▶ _What this task involves_
Copy the data precisely, keeping every character.

▶ _Source data_
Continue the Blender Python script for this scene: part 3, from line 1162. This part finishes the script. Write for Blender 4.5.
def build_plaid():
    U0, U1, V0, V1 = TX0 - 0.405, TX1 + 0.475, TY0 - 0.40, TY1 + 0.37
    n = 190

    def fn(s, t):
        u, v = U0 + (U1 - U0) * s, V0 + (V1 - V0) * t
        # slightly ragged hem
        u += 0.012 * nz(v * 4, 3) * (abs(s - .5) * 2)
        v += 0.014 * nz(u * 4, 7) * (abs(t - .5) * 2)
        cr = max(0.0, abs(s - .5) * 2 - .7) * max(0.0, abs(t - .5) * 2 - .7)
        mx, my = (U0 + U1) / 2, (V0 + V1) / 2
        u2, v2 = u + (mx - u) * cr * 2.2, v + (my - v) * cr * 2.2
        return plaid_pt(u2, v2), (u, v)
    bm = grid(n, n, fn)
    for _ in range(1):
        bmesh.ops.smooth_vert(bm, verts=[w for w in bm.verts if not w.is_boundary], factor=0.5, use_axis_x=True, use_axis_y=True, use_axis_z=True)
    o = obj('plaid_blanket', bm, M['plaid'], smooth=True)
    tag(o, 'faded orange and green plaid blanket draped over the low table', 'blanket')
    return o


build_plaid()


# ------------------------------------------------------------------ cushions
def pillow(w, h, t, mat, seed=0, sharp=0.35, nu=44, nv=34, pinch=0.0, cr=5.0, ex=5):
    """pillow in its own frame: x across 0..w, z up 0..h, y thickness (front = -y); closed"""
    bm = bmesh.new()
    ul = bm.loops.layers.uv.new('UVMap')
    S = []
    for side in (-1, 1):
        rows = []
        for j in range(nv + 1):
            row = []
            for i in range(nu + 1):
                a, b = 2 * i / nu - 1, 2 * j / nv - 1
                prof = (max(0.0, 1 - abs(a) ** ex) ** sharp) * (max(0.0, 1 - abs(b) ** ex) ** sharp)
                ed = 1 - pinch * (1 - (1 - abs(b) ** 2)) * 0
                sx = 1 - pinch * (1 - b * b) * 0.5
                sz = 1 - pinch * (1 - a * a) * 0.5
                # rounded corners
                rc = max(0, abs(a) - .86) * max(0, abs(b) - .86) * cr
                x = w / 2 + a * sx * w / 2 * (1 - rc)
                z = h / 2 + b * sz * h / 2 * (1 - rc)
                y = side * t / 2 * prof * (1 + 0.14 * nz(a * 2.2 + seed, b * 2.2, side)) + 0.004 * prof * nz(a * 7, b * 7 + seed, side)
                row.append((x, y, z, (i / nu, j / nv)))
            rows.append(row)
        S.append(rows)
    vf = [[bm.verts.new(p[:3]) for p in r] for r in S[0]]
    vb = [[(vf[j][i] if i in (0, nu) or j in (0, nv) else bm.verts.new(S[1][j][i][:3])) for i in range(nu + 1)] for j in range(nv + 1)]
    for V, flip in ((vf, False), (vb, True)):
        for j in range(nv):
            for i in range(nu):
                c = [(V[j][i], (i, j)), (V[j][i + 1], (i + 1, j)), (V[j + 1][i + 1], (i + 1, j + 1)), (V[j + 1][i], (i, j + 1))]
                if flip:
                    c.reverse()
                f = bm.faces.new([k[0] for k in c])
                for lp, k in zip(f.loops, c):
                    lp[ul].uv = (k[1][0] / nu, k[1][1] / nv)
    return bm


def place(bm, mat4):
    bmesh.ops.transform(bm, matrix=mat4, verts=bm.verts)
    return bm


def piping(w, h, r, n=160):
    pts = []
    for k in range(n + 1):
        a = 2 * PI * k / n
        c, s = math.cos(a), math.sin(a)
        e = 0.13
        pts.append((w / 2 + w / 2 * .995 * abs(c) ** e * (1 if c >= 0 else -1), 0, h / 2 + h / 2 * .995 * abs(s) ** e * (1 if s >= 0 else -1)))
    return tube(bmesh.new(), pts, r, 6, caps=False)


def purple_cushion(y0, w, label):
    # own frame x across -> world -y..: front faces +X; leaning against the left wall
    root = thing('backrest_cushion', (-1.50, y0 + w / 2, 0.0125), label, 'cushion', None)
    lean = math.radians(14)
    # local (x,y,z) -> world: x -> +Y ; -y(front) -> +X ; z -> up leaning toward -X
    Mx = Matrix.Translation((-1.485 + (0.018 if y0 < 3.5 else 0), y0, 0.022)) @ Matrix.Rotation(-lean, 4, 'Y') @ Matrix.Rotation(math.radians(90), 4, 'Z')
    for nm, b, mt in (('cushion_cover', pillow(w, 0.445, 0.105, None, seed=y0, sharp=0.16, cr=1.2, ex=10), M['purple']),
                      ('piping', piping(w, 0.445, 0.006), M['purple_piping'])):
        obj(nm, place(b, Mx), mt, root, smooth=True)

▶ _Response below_
Continue the Blender Python script for this scene: part 3, from line 1162. This part finishes the script. Write for Blender 4.5.
def build_plaid():
    U0, U1, V0, V1 = TX0 - 0.405, TX1 + 0.475, TY0 - 0.40, TY1 + 0.37
    n = 190

    def fn(s, t):
        u, v = U0 + (U1 - U0) * s, V0 + (V1 - V0) * t
        # slightly ragged hem
        u += 0.012 * nz(v * 4, 3) * (abs(s - .5) * 2)
        v += 0.014 * nz(u * 4, 7) * (abs(t - .5) * 2)
        cr = max(0.0, abs(s - .5) * 2 - .7) * max(0.0, abs(t - .5) * 2 - .7)
        mx, my = (U0 + U1) / 2, (V0 + V1) / 2
        u2, v2 = u + (mx - u) * cr * 2.2, v + (my - v) * cr * 2.2
        return plaid_pt(u2, v2), (u, v)
    bm = grid(n, n, fn)
    for _ in range(1):
        bmesh.ops.smooth_vert(bm, verts=[w for w in bm.verts if not w.is_boundary], factor=0.5, use_axis_x=True, use_axis_y=True, use_axis_z=True)
    o = obj('plaid_blanket', bm, M['plaid'], smooth=True)
    tag(o, 'faded orange and green plaid blanket draped over the low table', 'blanket')
    return o


build_plaid()


# ------------------------------------------------------------------ cushions
def pillow(w, h, t, mat, seed=0, sharp=0.35, nu=44, nv=34, pinch=0.0, cr=5.0, ex=5):
    """pillow in its own frame: x across 0..w, z up 0..h, y thickness (front = -y); closed"""
    bm = bmesh.new()
    ul = bm.loops.layers.uv.new('UVMap')
    S = []
    for side in (-1, 1):
        rows = []
        for j in range(nv + 1):
            row = []
            for i in range(nu + 1):
                a, b = 2 * i / nu - 1, 2 * j / nv - 1
                prof = (max(0.0, 1 - abs(a) ** ex) ** sharp) * (max(0.0, 1 - abs(b) ** ex) ** sharp)
                ed = 1 - pinch * (1 - (1 - abs(b) ** 2)) * 0
                sx = 1 - pinch * (1 - b * b) * 0.5
                sz = 1 - pinch * (1 - a * a) * 0.5
                # rounded corners
                rc = max(0, abs(a) - .86) * max(0, abs(b) - .86) * cr
                x = w / 2 + a * sx * w / 2 * (1 - rc)
                z = h / 2 + b * sz * h / 2 * (1 - rc)
                y = side * t / 2 * prof * (1 + 0.14 * nz(a * 2.2 + seed, b * 2.2, side)) + 0.004 * prof * nz(a * 7, b * 7 + seed, side)
                row.append((x, y, z, (i / nu, j / nv)))
            rows.append(row)
        S.append(rows)
    vf = [[bm.verts.new(p[:3]) for p in r] for r in S[0]]
    vb = [[(vf[j][i] if i in (0, nu) or j in (0, nv) else bm.verts.new(S[1][j][i][:3])) for i in range(nu + 1)] for j in range(nv + 1)]
    for V, flip in ((vf, False), (vb, True)):
        for j in range(nv):
            for i in range(nu):
                c = [(V[j][i], (i, j)), (V[j][i + 1], (i + 1, j)), (V[j + 1][i + 1], (i + 1, j + 1)), (V[j + 1][i], (i, j + 1))]
                if flip:
                    c.reverse()
                f = bm.faces.new([k[0] for k in c])
                for lp, k in zip(f.loops, c):
                    lp[ul].uv = (k[1][0] / nu, k[1][1] / nv)
    return bm


def place(bm, mat4):
    bmesh.ops.transform(bm, matrix=mat4, verts=bm.verts)
    return bm


def piping(w, h, r, n=160):
    pts = []
    for k in range(n + 1):
        a = 2 * PI * k / n
        c, s = math.cos(a), math.sin(a)
        e = 0.13
        pts.append((w / 2 + w / 2 * .995 * abs(c) ** e * (1 if c >= 0 else -1), 0, h / 2 + h / 2 * .995 * abs(s) ** e * (1 if s >= 0 else -1)))
    return tube(bmesh.new(), pts, r, 6, caps=False)


def purple_cushion(y0, w, label):
    # own frame x across -> world -y..: front faces +X; leaning against the left wall
    root = thing('backrest_cushion', (-1.50, y0 + w / 2, 0.0125), label, 'cushion', None)
    lean = math.radians(14)
    # local (x,y,z) -> world: x -> +Y ; -y(front) -> +X ; z -> up leaning toward -X
    Mx = Matrix.Translation((-1.485 + (0.018 if y0 < 3.5 else 0), y0, 0.022)) @ Matrix.Rotation(-lean, 4, 'Y') @ Matrix.Rotation(math.radians(90), 4, 'Z')
    for nm, b, mt in (('cushion_cover', pillow(w, 0.445, 0.105, None, seed=y0, sharp=0.16, cr=1.2, ex=10), M['purple']),
                      ('piping', piping(w, 0.445, 0.006), M['purple_piping'])):
        obj(nm, place(b, Mx), mt, root, smooth=True)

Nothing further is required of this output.